Precision Measurements of the Neutron Magnetic Form Factor to High Momentum Transfer using Durand's Method

TL;DR

This paper presents high-precision measurements of the neutron magnetic form factor at unprecedented high momentum transfer using Durand's ratio method, significantly extending the known $Q^2$ range with reduced systematic errors.

Contribution

It introduces a novel experimental setup combining BigBite and Super BigBite spectrometers with Durand's ratio method to measure $G_M^n$ at high $Q^2$ with unprecedented accuracy.

Findings

Preliminary results agree with existing data at low $Q^2$.

High $Q^2$ measurements extend the known range of $G_M^n$.

Highest $Q^2$ point's precision is unmatched for years.

Abstract

Elastic electron-nucleon scattering provides insights into the spatial distributions of charge and current within nucleons through their electromagnetic form factors. Accurate knowledge of these form factors over a broad range of $Q^2$, the squared four-momentum transfer in the scattering process, reveals details about the nucleon's internal structure. However, high-$Q^2$ data of the nucleon electromagnetic form factor is scarce due to the challenges associated with such measurements. This thesis reports preliminary results from high-precision measurements of the neutron magnetic form factor ($G_M^n$) to unprecedented $Q^2$ using Durand's method, also known as the "ratio" method. Systematic errors are greatly reduced by extracting $G_M^n$ from the ratio of neutron-coincident ($D(e,e'n)$) to proton-coincident ($D(e,e'p)$) quasi-elastic electron scattering from deuteron. The scattered electrons were detected in the BigBite spectrometer, which features multiple Gas Electron Multiplier (GEM) layers with large active area for high-precision tracking at very high rates. Simultaneous nucleon detection was performed by the Super BigBite spectrometer, which utilizes a dipole magnet with large solid angle acceptance at forward angles and a novel hadron calorimeter with very high and comparable detection efficiencies for both protons and neutrons.
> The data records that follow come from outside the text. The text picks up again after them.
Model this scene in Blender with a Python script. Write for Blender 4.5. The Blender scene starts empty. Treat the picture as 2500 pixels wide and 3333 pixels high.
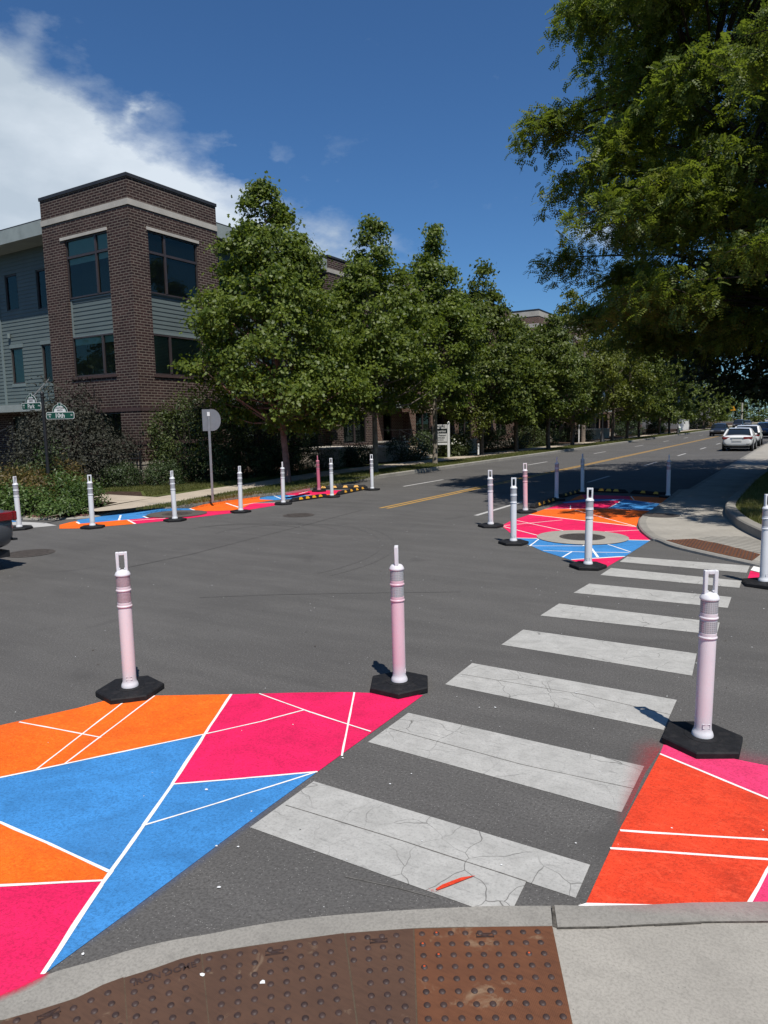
import bpy, math, random
import numpy as np
from mathutils import Vector, Matrix, noise as mnoise
random.seed(7)
RNG = np.random.default_rng(11)
SC = bpy.context.scene
COL = SC.collection
R = math.radians
PI = math.pi

# ------------------------------------------------------------------ camera
CAM_H = 2.1
FOC, PITCH, ROLL, YAW = 2282.4, 0.12424, -0.01978, -0.54710     # pixels of a 2500 x 3333 frame, radians
_f = Vector((math.sin(YAW), math.cos(YAW), 0)); _r = Vector((math.cos(YAW), -math.sin(YAW), 0)); _u = Vector((0, 0, 1))
FW = math.cos(PITCH) * _f - math.sin(PITCH) * _u
_uu = math.cos(PITCH) * _u + math.sin(PITCH) * _f
RT = math.cos(ROLL) * _r + math.sin(ROLL) * _uu
UP = -math.sin(ROLL) * _r + math.cos(ROLL) * _uu
EYE = Vector((0, 0, CAM_H))
cd = bpy.data.cameras.new('camera')
cam = bpy.data.objects.new('camera', cd); COL.objects.link(cam)
cd.sensor_fit = 'VERTICAL'; cd.sensor_height = 36.0; cd.sensor_width = 27.0
cd.lens = FOC / 3333.3 * 36.0
cd.clip_start = 0.05; cd.clip_end = 6000
m = Matrix.Identity(4)
for i in range(3):
    m[i][0] = RT[i]; m[i][1] = UP[i]; m[i][2] = -FW[i]; m[i][3] = EYE[i]
cam.matrix_world = m
SC.camera = cam

def ray(x, y):
    return FW + (x - 1250) / FOC * RT - (y - 1666.5) / FOC * UP
def gp(x, y, z=0.0):
    """surveyed ground point"""
    d = ray(x, y); t = (z - CAM_H) / d.z
    return (d.x * t, d.y * t)
def az(x, y):
    return ray(x, y).normalized()
PA = lambda pts: [gp(x * .8439, 2150 + y * .8439) for x, y in pts]
PB = lambda pts: [gp(1200 + x * .7836, 2150 + y * .7836) for x, y in pts]
PC = lambda pts, z=0: [gp(1550 + x * .5726, 1400 + y * .5726, z) for x, y in pts]
PD = lambda pts, z=0: [gp(250 + x * .3315, 1550 + y * .3315, z) for x, y in pts]
PE = lambda pts, z=0: [gp(750 + x * .3014, 1450 + y * .3014, z) for x, y in pts]
PF = lambda pts, z=0: [gp(x * .2351, 1280 + y * .2351, z) for x, y in pts]
PS = lambda pts, z=0: [gp(x, y, z) for x, y in pts]

# ------------------------------------------------------------------ objects
def tag(o, label=None, cat=None, group=None, kind=None):
    if label: o['label'] = label
    if cat: o['category'] = cat
    if group: o['group'] = group
    if kind: o['kind'] = kind
    return o
def thing(name, label, cat, loc=(0, 0, 0), rz=0.0, group=None):
    o = bpy.data.objects.new(name, None); COL.objects.link(o)
    o.location = loc; o.rotation_euler = (0, 0, rz); o.empty_display_size = .2
    return tag(o, label, cat, group)
def copy_tree(o, parent=None):
    c = o.copy(); COL.objects.link(c)
    if parent: c.parent = parent
    for ch in list(o.children): copy_tree(ch, c)
    return c

class M:
    """collects shapes, then links them as one mesh object"""
    def __init__(s, org=(0, 0, 0)):
        s.v = []; s.f = []; s.mi = []; s.cur = 0; s.org = org
    def face(s, idx):
        s.f.append(tuple(idx)); s.mi.append(s.cur)
    def poly(s, pts):
        b = len(s.v); s.v += [tuple(p) for p in pts]; s.face(range(b, b + len(pts)))
    def flat(s, pts2, z):
        a = sum(pts2[i][0] * pts2[(i + 1) % len(pts2)][1] - pts2[(i + 1) % len(pts2)][0] * pts2[i][1] for i in range(len(pts2)))
        if a < 0: pts2 = pts2[::-1]
        s.poly([(p[0], p[1], z) for p in pts2])
    def slab(s, pts2, z0, z1):
        a = sum(pts2[i][0] * pts2[(i + 1) % len(pts2)][1] - pts2[(i + 1) % len(pts2)][0] * pts2[i][1] for i in range(len(pts2)))
        if a < 0: pts2 = pts2[::-1]
        n = len(pts2); b = len(s.v)
        s.v += [(p[0], p[1], z0) for p in pts2] + [(p[0], p[1], z1) for p in pts2]
        s.face(range(b + n, b + 2 * n)); s.face(range(b + n - 1, b - 1, -1))
        for i in range(n):
            j = (i + 1) % n; s.face((b + i, b + j, b + n + j, b + n + i))
    def box(s, x0, x1, y0, y1, z0, z1):
        s.slab([(x0, y0), (x1, y0), (x1, y1), (x0, y1)], z0, z1)
    def bar(s, a, b, w, h=None):
        """square bar from a to b"""
        h = h or w; a = Vector(a); b = Vector(b); d = (b - a).normalized()
        ref = Vector((0, 0, 1)) if abs(d.z) < .9 else Vector((1, 0, 0))
        u = d.cross(ref).normalized() * w / 2; v = u.cross(d).normalized() * h / 2
        k = len(s.v)
        for p in (a, b):
            s.v += [tuple(p - u - v), tuple(p + u - v), tuple(p + u + v), tuple(p - u + v)]
        s.face((k + 3, k + 2, k + 1, k)); s.face((k + 4, k + 5, k + 6, k + 7))
        for i in range(4):
            j = (i + 1) % 4; s.face((k + i, k + j, k + 4 + j, k + 4 + i))
    def tube(s, pts, rad, n=8, cap=True):
        pts = [Vector(p) for p in pts]; k = len(pts)
        if not hasattr(rad, '__len__'): rad = [rad] * k
        b0 = len(s.v); ref = None
        for i, p in enumerate(pts):
            d = (pts[min(i + 1, k - 1)] - pts[max(i - 1, 0)]).normalized()
            if ref is None:
                ref = d.cross(Vector((0, 0, 1)) if abs(d.z) < .9 else Vector((1, 0, 0))).normalized()
            u = (ref - d * ref.dot(d)).normalized(); ref = u; w = d.cross(u)
            for j in range(n):
                t = 2 * PI * j / n
                s.v.append(tuple(p + (u * math.cos(t) + w * math.sin(t)) * rad[i]))
        for i in range(k - 1):
            for j in range(n):
                q = (j + 1) % n
                s.face((b0 + i * n + j, b0 + i * n + q, b0 + (i + 1) * n + q, b0 + (i + 1) * n + j))
        if cap:
            s.face([b0 + j for j in range(n)][::-1]); s.face([b0 + (k - 1) * n + j for j in range(n)])
    def lathe(s, prof, c=(0, 0, 0), n=20, sy=1.0):
        b0 = len(s.v)
        for r, z in prof:
            for j in range(n):
                t = 2 * PI * j / n; s.v.append((c[0] + r * math.cos(t), c[1] + sy * r * math.sin(t), c[2] + z))
        for i in range(len(prof) - 1):
            for j in range(n):
                q = (j + 1) % n
                s.face((b0 + i * n + j, b0 + i * n + q, b0 + (i + 1) * n + q, b0 + (i + 1) * n + j))
        s.face([b0 + j for j in range(n)][::-1]); s.face([b0 + (len(prof) - 1) * n + j for j in range(n)])
    def disc_x(s, c, r, w, n=20):
        """wheel-like cylinder with its axis along x"""
        s.tube([(c[0] - w / 2, c[1], c[2]), (c[0] + w / 2, c[1], c[2])], r, n)
    def build(s, name, mat, parent=None, smooth=None, kind=None, bevel=0):
        me = bpy.data.meshes.new(name)
        ox, oy, oz = s.org
        me.from_pydata([(x - ox, y - oy, z - oz) for x, y, z in s.v], [], s.f)
        mats = mat if isinstance(mat, (list, tuple)) else [mat]
        for q in mats: me.materials.append(q)
        if len(mats) > 1: me.polygons.foreach_set('material_index', s.mi)
        me.validate()
        if smooth is not None:
            me.polygons.foreach_set('use_smooth', [True] * len(me.polygons))
            me.set_sharp_from_angle(angle=R(smooth))
        me.update()
        o = bpy.data.objects.new(name, me); COL.objects.link(o)
        if parent: o.parent = parent
        elif s.org != (0, 0, 0): o.location = s.org
        if kind: o['kind'] = kind
        if bevel:
            bv = o.modifiers.new('bevel', 'BEVEL'); bv.width = bevel; bv.segments = 2; bv.limit_method = 'ANGLE'; bv.angle_limit = R(40)
        return o

def np_mesh(name, V, F, mat, parent=None, smooth=False, kind=None):
    """V (n,3), F (m,k) all faces with k corners"""
    me = bpy.data.meshes.new(name); n, mm, k = len(V), len(F), F.shape[1]
    me.vertices.add(n); me.vertices.foreach_set('co', V.astype(np.float32).ravel())
    me.loops.add(mm * k); me.loops.foreach_set('vertex_index', F.astype(np.int32).ravel())
    me.polygons.add(mm); me.polygons.foreach_set('loop_start', np.arange(0, mm * k, k, dtype=np.int32))
    me.materials.append(mat)
    me.update(calc_edges=True); me.validate()
    o = bpy.data.objects.new(name, me); COL.objects.link(o)
    if parent: o.parent = parent
    if kind: o['kind'] = kind
    return o

def text_mesh(body, size, mat, parent, name='lettering', loc=(0, 0, 0), rot=(0, 0, 0), depth=.002, bold=.0, sx=1.0, align='CENTER'):
    cu = bpy.data.curves.new('t', 'FONT'); cu.body = body; cu.size = size; cu.extrude = depth; cu.offset = bold
    cu.align_x = align; cu.align_y = 'CENTER'; cu.resolution_u = 2
    tmp = bpy.data.objects.new('t', cu); COL.objects.link(tmp)
    dg = bpy.context.evaluated_depsgraph_get()
    me = bpy.data.meshes.new_from_object(tmp.evaluated_get(dg))
    bpy.data.objects.remove(tmp); bpy.data.curves.remove(cu)
    me.name = name; me.materials.clear(); me.materials.append(mat)
    mt = Matrix.Translation(loc) @ Matrix.Rotation(rot[2], 4, 'Z') @ Matrix.Rotation(rot[0], 4, 'X') @ Matrix.Diagonal((sx, 1, 1, 1))
    me.transform(mt)
    o = bpy.data.objects.new(name, me); COL.objects.link(o); o.parent = parent
    return o

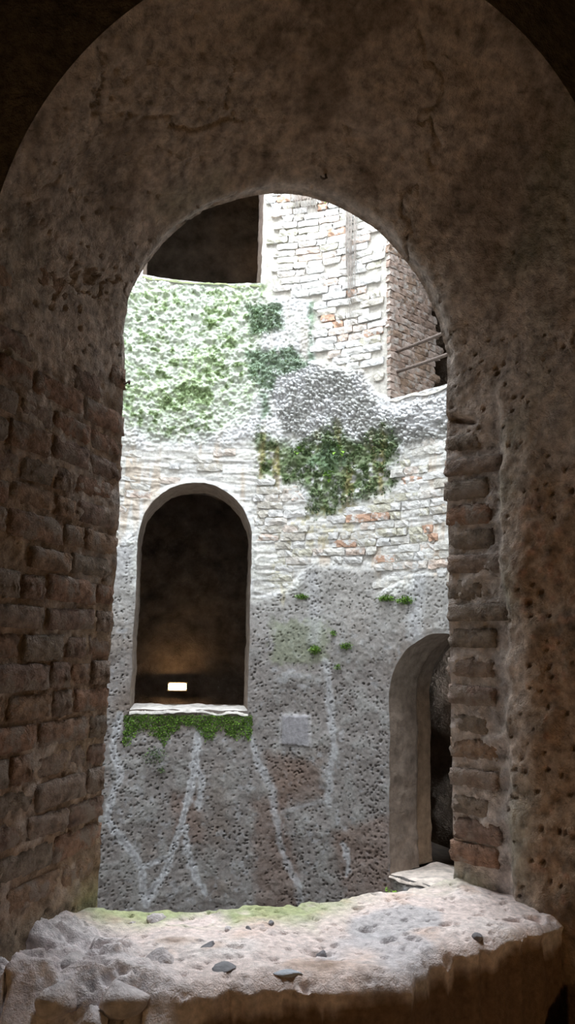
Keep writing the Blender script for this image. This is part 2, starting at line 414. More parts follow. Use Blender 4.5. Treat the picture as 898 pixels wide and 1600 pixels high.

This setup could handle very high luminosity, making high-$Q^2$ measurements feasible. Data were collected at five $Q^2$ points: $3,$ $4.5,$ $7.4,$ $9.9,$ and $13.6$ (GeV/c)$^2$. Preliminary results are reported for all, with the lowest two $Q^2$ points in good agreement with existing world data, while the higher points significantly extend the $Q^2$ range in which $G_M^n$ is known accurately. The precision of the highest $Q^2$ point is expected to remain unmatched for years to come.